Although effects of the snow goose invasion aren’t apparent in Minneapolis, northern Minnesota and Canada can clearly see the signs, said David Anderson, University goose researcher in the Department of Fisheries and Wildlife.
The population growth is due to the birds’ wintering habits. They fly south to Louisiana, Texas and Mississippi to nest. The conditions and food availability has made it so more birds survive the winter and the trip back north.
The period over which they’ve increased correlates to a change in agriculture practices, said Ken Abraham, wildlife scientist at the Ontario Ministry of Natural Resources.
After World War II, there was an increase in man-made fertilizers, yielding an increase of corn, rice, wheat and other crops. There have also been other changes in agricultural practices causing an increase of production in cereal crops.
“It is not any agricultural practice in particular, so there’s no way to put a finger on one thing,” Abraham said.
“The geese find the agricultural areas better than the natural areas. The geese have escaped from any natural limits. They are not doing this on their own; it is in response to human practices,” Abraham said.
Usually, about 70 to 75 percent of the birds make it back to Canada in late winter and early spring. But the surviving number of snow geese has steadily climbed each year to reach 95 percent in the last couple years, Anderson said.
Because so many survive, they strip the capacity of the breeding ground.
The snow geese, which are named for their white feathers, are destroying salt marshes where they nest in the summer. The main areas of destruction are in South Hudson Bay, which is at the northern limits of Manitoba and Ontario, Canada, and James Bay, about 500 miles north of Toronto, Canada.
About 30 percent of the salt marshes are completely destroyed, leaving them as inhabitable mud flats. Another 35 percent of salt marshes are significantly damaged, Anderson said.
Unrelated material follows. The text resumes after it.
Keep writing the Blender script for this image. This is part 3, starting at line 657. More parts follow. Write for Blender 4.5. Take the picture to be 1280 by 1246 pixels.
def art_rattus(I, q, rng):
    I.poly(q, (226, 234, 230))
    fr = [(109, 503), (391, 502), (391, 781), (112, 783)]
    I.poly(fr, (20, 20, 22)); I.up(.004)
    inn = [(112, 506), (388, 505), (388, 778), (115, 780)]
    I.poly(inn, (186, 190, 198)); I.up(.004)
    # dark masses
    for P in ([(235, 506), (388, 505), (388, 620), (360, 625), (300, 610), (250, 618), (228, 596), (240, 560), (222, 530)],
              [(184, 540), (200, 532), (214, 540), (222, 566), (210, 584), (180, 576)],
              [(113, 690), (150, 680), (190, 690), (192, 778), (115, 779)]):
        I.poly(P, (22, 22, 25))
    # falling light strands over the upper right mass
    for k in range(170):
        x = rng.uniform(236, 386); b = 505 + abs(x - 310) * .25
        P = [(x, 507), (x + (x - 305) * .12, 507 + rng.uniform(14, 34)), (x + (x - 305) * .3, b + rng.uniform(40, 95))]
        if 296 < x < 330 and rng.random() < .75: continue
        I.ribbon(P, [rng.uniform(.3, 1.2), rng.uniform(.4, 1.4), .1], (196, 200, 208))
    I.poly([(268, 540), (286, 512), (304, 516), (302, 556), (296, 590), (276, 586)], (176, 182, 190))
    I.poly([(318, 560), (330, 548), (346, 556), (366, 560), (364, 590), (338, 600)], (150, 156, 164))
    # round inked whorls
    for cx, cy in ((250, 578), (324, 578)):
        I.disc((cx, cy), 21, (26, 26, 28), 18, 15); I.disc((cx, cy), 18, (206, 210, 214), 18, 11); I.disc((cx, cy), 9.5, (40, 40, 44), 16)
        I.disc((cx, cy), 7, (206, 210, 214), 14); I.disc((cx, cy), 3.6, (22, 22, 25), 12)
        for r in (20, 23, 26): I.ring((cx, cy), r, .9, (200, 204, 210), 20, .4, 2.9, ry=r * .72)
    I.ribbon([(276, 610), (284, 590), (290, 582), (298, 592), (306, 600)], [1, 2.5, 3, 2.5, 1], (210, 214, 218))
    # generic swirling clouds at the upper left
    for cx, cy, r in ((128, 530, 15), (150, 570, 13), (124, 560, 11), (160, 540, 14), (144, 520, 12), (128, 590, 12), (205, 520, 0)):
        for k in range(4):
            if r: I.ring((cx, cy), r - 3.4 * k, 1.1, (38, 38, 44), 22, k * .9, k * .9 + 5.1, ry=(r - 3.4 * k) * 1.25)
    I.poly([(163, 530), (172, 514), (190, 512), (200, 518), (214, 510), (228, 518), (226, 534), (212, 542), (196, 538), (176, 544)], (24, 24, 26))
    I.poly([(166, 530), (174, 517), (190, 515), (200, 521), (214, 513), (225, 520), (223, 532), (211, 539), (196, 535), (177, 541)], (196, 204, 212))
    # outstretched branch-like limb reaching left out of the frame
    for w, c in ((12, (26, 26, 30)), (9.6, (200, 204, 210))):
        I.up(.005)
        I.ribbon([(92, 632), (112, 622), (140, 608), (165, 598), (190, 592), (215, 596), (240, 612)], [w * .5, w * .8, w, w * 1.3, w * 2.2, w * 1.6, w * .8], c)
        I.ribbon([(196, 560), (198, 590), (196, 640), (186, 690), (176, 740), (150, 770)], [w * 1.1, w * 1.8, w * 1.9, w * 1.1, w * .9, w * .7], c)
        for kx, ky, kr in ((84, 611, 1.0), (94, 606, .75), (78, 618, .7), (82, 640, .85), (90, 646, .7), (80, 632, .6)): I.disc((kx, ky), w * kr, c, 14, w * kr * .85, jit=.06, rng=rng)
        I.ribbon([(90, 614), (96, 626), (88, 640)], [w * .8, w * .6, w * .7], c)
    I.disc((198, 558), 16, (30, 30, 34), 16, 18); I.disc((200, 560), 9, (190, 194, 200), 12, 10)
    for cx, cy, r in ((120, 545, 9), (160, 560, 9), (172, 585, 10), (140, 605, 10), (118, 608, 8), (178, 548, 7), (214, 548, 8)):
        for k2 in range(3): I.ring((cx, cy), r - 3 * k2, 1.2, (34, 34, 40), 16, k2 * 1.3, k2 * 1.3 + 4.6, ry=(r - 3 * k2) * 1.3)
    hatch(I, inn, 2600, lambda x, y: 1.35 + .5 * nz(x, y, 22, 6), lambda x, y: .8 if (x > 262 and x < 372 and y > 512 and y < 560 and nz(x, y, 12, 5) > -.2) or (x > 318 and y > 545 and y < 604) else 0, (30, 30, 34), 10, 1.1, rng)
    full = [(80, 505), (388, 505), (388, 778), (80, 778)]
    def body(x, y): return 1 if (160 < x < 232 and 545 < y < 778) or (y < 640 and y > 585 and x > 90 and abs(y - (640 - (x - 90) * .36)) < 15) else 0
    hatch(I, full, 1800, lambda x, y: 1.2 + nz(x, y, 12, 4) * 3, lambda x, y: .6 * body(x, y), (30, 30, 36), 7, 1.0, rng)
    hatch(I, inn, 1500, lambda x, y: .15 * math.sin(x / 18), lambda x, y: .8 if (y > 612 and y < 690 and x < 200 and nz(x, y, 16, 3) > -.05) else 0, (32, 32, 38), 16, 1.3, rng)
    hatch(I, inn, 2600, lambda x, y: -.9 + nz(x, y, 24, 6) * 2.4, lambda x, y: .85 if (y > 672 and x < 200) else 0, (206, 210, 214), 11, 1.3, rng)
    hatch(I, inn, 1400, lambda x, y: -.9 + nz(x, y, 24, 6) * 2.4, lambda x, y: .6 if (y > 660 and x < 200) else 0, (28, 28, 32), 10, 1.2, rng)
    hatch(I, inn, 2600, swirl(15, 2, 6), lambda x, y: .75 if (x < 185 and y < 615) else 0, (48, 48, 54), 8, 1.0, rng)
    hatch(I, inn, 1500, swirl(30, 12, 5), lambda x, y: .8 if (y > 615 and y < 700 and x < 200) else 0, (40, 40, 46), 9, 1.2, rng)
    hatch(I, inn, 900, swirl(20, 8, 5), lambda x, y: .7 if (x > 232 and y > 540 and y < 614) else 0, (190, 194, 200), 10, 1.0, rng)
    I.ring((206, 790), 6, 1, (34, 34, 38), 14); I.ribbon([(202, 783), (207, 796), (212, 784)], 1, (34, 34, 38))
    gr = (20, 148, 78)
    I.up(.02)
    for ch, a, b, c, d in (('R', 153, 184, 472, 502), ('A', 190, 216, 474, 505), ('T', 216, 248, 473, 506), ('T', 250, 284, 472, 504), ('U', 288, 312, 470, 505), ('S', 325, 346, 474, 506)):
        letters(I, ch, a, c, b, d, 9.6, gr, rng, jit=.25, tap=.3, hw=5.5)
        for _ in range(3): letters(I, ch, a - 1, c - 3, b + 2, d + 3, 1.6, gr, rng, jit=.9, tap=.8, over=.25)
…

There are three possible solutions: Let the problem take care of itself and wait for the population to crash, deal directly with the population by changing hunting limits and regulations or address the cause of the problem in the south, Anderson said.
Right now it seems the most likely answer is to change the population figures. This means increasing hunting seasons for snow geese, allowing electronic goose calls and baiting methods, and bumping up the bag limits.
“No one is talking about slaughtering or wasting the geese; it all should be used for food. No one is suggesting the population should be reduced by half in a single jump, either. Just increase the rate of killing to a point that the population is declining at 5 to 15 percent a year,” Abraham said.
In some states the bag limits have already increased and the hunting season has been extended.
Though Minnesota is not one of the major states for hunting snow geese, some are shot in the state each year.
Because the snow geese are destroying their original habitat, they’re moving into the habitats of Canada geese, which migrate through western Minnesota.
This bird is seen frequently in Lac Qui Parle, Minn., which is traditionally a big hunting area. If the Canada goose population crashes it will have an effect on hunting in the state, said Tom Lamdwehr, wetland program coordinator for the Department of Natural Resources.
There are a lot of birds who breed in Minnesota. If there is a shortened hunting season because of the crash of the Canada goose, then local birds will thrive and damage crops and other state lands.
“There are all kinds of weird twists that happen because of the goose population,” Lamdwehr said.
Officials are unsure whether just rearranging hunting regulations will be enough to curb the problem.
“I think it is a long-term situation. People became aware of the problem 10 years ago. It will be another 10 to 20 years before it will go away, if it goes away,” Anderson said.
If the birds were all taken away right now and the salt marshes began repairing themselves, it would still take at least 20 to 30 years before they are back to normal, Anderson said.